In the second half of 2021, AMD’s board partners repurposed their old Navi 12 GPU inventory for the crypto mining market in the form of the BC-160, and so the 8GB HBM2 BC-160 hit the market.
The AMD BC-160 crypto mining card from XFX features a 7nm Navi 12 GPU that packs 2,304 cores in 36 compute units.

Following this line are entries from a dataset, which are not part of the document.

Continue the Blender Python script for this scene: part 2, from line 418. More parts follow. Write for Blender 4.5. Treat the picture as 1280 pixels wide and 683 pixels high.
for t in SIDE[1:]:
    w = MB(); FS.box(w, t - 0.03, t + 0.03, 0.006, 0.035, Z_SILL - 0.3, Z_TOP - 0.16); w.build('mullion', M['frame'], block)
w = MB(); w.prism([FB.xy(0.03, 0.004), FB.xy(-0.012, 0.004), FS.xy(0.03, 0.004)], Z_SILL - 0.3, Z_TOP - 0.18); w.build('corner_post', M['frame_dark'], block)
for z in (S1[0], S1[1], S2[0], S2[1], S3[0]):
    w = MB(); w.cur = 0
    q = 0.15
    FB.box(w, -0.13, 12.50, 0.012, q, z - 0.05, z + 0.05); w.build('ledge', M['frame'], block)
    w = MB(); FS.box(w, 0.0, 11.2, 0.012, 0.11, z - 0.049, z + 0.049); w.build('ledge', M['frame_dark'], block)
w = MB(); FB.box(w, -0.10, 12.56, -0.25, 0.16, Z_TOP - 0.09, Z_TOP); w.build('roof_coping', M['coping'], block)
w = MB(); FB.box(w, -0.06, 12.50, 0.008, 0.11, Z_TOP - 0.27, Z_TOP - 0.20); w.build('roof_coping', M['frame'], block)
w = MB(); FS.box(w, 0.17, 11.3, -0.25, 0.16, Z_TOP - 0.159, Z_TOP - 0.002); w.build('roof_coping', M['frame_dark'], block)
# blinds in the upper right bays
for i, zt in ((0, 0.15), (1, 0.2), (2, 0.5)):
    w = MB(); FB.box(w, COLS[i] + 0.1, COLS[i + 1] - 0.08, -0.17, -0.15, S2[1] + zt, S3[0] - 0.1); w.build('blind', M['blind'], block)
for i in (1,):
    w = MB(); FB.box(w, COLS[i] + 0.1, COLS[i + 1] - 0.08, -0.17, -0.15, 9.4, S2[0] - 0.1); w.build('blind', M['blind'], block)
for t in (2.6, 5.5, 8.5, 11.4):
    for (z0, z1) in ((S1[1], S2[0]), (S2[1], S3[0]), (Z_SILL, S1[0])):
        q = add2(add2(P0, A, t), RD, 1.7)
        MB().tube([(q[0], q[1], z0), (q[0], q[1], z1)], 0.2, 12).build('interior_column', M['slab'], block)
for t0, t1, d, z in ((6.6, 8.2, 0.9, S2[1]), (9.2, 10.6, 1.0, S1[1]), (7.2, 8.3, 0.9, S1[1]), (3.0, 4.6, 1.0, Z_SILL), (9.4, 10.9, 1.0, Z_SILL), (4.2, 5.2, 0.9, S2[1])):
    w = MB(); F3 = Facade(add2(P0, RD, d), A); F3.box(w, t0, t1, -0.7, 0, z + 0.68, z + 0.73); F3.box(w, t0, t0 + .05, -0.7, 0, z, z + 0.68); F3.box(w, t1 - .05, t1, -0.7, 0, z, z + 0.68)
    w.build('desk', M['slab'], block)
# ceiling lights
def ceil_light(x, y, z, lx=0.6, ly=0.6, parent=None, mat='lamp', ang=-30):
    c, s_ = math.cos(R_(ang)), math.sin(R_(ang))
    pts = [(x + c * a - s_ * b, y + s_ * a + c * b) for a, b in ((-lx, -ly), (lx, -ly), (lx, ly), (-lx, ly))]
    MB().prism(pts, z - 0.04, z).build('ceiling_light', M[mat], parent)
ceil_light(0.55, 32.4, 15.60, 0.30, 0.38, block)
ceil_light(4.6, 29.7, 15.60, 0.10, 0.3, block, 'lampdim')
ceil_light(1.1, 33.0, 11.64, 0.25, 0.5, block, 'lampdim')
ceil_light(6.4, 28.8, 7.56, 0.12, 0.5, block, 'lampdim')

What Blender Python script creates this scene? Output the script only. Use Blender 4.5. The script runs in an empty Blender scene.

The card has 8GB of HBM2 memory at 1.6 Gbps pin speed and runs over a 2048-bit bus interface, so there are two HBM2 stacks on the package, each with a 2 GB stack and 512 GB/s of bandwidth.

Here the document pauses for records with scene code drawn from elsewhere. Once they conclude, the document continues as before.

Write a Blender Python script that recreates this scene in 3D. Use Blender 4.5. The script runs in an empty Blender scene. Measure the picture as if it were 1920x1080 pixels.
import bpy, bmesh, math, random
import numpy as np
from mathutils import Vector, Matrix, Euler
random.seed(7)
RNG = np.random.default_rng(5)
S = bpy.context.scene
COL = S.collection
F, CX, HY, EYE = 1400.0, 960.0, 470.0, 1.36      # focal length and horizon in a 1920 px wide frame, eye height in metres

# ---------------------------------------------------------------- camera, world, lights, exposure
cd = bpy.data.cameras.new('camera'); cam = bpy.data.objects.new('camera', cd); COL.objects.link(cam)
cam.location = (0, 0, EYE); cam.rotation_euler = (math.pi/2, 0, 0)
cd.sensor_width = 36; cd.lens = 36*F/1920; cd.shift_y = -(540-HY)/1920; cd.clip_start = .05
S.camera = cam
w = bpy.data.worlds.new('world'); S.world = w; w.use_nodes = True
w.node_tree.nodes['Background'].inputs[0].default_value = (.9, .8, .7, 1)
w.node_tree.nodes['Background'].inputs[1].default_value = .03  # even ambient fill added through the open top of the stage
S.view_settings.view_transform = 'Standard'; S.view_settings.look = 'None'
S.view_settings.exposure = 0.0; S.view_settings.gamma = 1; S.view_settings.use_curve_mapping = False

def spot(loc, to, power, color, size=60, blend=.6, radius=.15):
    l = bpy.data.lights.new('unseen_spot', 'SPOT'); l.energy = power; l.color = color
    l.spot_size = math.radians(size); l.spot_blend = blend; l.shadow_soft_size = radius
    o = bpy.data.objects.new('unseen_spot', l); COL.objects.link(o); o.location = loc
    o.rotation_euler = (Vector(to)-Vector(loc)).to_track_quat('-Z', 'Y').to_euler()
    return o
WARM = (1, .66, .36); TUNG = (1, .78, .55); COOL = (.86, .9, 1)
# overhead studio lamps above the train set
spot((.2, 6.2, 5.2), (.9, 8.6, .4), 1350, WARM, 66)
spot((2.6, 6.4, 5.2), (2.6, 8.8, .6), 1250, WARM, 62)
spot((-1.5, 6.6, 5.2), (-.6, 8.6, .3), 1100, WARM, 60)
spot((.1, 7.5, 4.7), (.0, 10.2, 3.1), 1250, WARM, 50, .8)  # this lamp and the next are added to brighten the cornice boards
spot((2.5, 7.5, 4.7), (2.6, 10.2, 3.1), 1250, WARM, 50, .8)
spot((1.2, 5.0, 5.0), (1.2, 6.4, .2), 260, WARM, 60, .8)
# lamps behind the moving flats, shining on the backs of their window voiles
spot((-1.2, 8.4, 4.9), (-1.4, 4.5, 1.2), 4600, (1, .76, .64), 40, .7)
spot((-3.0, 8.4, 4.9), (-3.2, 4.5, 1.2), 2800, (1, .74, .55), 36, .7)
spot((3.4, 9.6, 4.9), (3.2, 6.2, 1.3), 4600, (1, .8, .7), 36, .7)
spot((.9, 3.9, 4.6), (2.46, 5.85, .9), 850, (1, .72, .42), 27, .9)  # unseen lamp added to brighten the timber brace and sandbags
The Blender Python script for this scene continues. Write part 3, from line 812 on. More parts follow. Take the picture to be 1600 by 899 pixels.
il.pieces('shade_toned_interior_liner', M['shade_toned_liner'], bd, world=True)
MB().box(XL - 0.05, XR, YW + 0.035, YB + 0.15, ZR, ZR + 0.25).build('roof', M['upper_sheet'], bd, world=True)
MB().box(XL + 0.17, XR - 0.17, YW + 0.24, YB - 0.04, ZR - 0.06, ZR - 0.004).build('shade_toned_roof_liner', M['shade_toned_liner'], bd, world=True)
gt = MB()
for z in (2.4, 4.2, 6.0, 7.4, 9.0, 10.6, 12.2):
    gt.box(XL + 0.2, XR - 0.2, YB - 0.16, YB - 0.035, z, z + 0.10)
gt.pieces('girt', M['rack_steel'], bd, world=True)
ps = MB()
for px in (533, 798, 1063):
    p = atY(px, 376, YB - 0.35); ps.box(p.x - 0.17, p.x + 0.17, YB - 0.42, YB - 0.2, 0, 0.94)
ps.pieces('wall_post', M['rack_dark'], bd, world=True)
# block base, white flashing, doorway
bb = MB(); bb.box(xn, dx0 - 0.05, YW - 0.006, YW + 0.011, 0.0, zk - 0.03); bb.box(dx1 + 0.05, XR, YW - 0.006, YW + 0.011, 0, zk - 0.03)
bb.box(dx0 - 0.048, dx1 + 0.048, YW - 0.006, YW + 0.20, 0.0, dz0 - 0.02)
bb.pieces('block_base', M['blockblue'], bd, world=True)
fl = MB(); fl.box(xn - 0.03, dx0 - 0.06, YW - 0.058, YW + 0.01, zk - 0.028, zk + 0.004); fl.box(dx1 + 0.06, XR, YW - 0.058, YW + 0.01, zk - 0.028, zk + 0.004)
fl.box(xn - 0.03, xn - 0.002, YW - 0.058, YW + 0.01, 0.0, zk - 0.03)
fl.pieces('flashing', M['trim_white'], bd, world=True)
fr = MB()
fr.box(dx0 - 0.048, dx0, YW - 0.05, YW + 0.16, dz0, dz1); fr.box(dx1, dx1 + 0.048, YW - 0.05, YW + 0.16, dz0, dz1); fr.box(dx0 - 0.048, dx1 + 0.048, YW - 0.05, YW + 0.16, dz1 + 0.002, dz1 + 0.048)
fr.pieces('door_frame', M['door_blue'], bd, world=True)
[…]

The card is equipped with 150W TGP and has an ETH output of 69.5 MH/s for a PPW of 0.46. This is a lower PPW than the entry-level RDNA 2 (Navi 23) product, as shown below.
AMD BC-160 (default) – 69.5 MH/s @ 150W (0.46 PPW)
AMD BC-160 (default) – 72.3 MH/s @123W (0.58 PPW)
AMD RX 6600 XT (Tuned) – ~33 MH/s @ 55W (0.59 PPW)
AMD RX 6600 Non-XT (tuned) – ~30 MH/s @ 50W (0.61 PPW)
With optimized settings, the card can deliver up to 72.30 MH/s at 123W, resulting in a slightly better PPW rating.
The AMD BC-160 mining card is optimized to run in the Linux Ubuntu/RedHeat operating system and can be used in a 12x GPU farm. The card itself features a dual slot design with a custom PCB and offers both active cooling (blower) and a standard passive cooling design. Power is provided through a dual 8-pin connector on the back and, like every mining card, it features a headless design.